I may be able to formulate this into an anti-procrastination principal for reading a classic: try skipping ahead.  A book is usually deemed a classic for a reason, so give it more than one chance to show you its value.

Also, remember if you are reading for yourself (and there is really no other good reason for someone past school to be reading) then feel free to skim portions, or skip portions, of books, yes, even classics.  So once you realize a book is worth your time, and you find something you like -- which in my case is the philosophical "digressions" -- skip things you are not interested in -- which in my case is most physical descriptions; I can see things in the real world, after all.

Update:

Thoreau in less than a year has grown to be one of my favorite authors.  I have plans to read everything he wrote, including looking into purchasing a copy of his journals.

This just goes to show that you, fair reader, you may very well be procrastinating on something that might turn out profoundly changing your life.  I clearly was.

Monday, February 9, 2015

Better Backgammon

To any novice level player who wants to improve their game, I recommend  the positions from the book Better Backgammon by Tim Holland.  I finished them in a binge one night.  Then I reviewed the night after, and then took a week off backgammon.  This gave me spaced repetition on the concepts, and the week break allowed me to work on other things at a time that backgammon fever had wrecked my capacity to get things done.

I looked at them a week later, and here I am months later, giving the positions another look.  They really helped me to have GNU backgammon criticize my play less, or other words, you know, to play better backgammon.

Next goal (probably) 100 push-ups in a set

These last 3 weeks all have had a tournament, so I haven't working out.  So now it's time to get back to that, with push ups.  Back to getting a lot of practice through greasing the groove.

I was able to get past the 200 squats goal by learning to control my breathing better.

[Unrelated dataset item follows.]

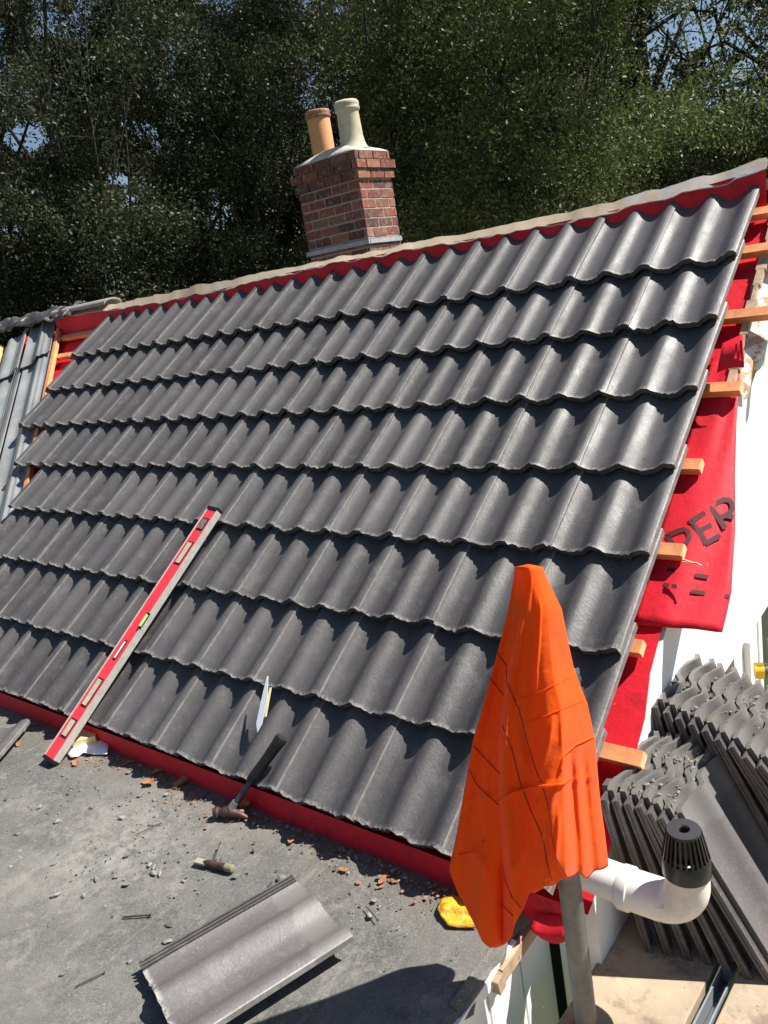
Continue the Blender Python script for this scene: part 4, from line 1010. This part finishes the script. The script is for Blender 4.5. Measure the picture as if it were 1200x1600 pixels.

I can't do the same breathing with a push up.  It would seem I just need to actually get stronger.

It seems like this goal and paying off my house, and perhaps an coaching a state champion are in a race to be the next goal I can achieve.

Monday, February 2, 2015

A Potentially Low-Hanging Fruit: a Mobile App

It has recently occurred to me that I have a relatively easy goal on my bucket list  that I have been overlooking: make a mobile app.

The goal was born out of commercials for The Internship which misleadingly cut parts of the movie to make it seem like the two bro/buds had a challenge to make an app by themselves.  That made me think that, yeah, that seemed possible, but, yeah, it sure would seem impressive to an outsider if someone did that.

After putting it on my list, however, I have suffered from the rigid thinking of my goal of getting 10,000 people to use my software, so I have been thinking I have to make something good/useful that could scale up, which if anything has frozen me up.

I could just find a quicker path to making some kind of prototype app!  Do this, and I can cross off another goal on what was once a daunting list, but I see as now simply moving one step at a time and trying to use some clever thought from time to time.

Ideas for a prototype mobile app: 1.) a program that will play closed Chinese-Poker with the user 1B.) a program that will play closed Chinese-Poker for low hands against you 2.) a program for using a tiny-core of Esperanto and then the ability to use a different online dictionaries to allow people to do a quick and dirty method of communicating.

I see now that these apps could be made fairly quickly, once I commit to the process.